Publications

Research - MAY 7, 2018

Style drift — a risk worth considering

by Drew Campbell

The process infrastructure investors such as pensions undertake to commit capital to an investment manager is long and detailed. From the request for proposal to interviewing the top candidates to making a final selection and negotiating the terms of the contract and getting approval from investment committees and boards of trustees, these investors are careful and deliberate. But even the most careful and considered decisions don’t always go as planned, and in the current market, with high prices for a shrinking pool of investments, as well as investors that need to meet target allocations and investment managers with capital that must be invested or returned, that carefully considered process could become an undisciplined race to get capital invested.

This kind of environment can lead to style drift, or, in other words, investments with risk-return profiles that were not anticipated when capital was initially committed. If these investments don’t pan out, they become surprises for investors, and unhappy surprises if they are not communicated straightforwardly.
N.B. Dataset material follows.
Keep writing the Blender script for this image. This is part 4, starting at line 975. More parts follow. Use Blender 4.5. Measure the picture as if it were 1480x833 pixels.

“Style drift is a critical consideration at this stage of the cycle,” says Peter Hobbs, managing director with bfinance. “There are variations in the extent and nature of style drift, but the uniqueness and scarcity of infrastructure assets means that pricing has become particularly aggressive and the drift more pronounced. This is arguably more apparent in infrastructure as a number of managers that raised funds around the onset and aftermath of the global financial crisis are coming back to market in a markedly different risk-reward environment.”

This issue is not exclusive to infrastructure investing — it is common across private asset classes. Strong demand for private investments has driven returns to historic low levels, and this has led many investors and managers to take on more risk in order to achieve the same level of returns as predecessor funds.

“New subsectors will always be questioned in terms of whether or not they are really infrastructure,” says Hobbs. “It’s a debate that has dogged the sector from the beginning.”

Hobbs points to motorway service stations in Europe, which 10 years ago were initially acquired by private equity managers and then later sold to direct investors once they had proven themselves as a good fit for the infrastructure asset class. Another example is today’s telecom sector — 20 years ago, telecom towers were not a core piece of infrastructure, but the explosion of the mobile phone has made those assets a core piece of infrastructure; it’s the same with fiber-optic cables.

Investors can take steps to protect against the risks that come with style drift before they turn capital over to a manager; for example, some larger managers offer dedicated separate accounts where there is direct control over the specific investments. But most infrastructure investors focus on commingled funds where discretion is with the manager.

“Given this discretion and the relatively long-term nature of these funds, it is critical that the manager and fund is thoroughly evaluated to ensure alignment with any investor’s interests,” says Hobbs. “When evaluating managers and their investment strategy, it is important to explore their discipline and alignment and experience through previous cycles, as well as underwriting their investment decision-making process. This underwriting should involve a review of IC [investment company] papers and decisions to understand the process behind the prices that are being offered for specific assets.”

The current environment is particularly susceptible given the strong demand for core and core-plus infrastructure investments and limited supply. But investors are not necessarily concerned by the name or type of asset whether it’s laundromats or cooking oil being pitched as infrastructure, though these are clearly stretching the definition in a new direction.

“When they’re looking at infrastructure, they’re looking at it from a risk perspective — will owning these assets achieve the desired outcome of the infrastructure allocation?” Hobbs explains. “As long as the downside risk is protected and this is seen as something that can demonstrate the stable, long-term characteristics of infrastructure investment with a credible exit strategy and returns being commensurate with risk being taken, then a certain sub-set of infrastructure funds will look at these types of assets.”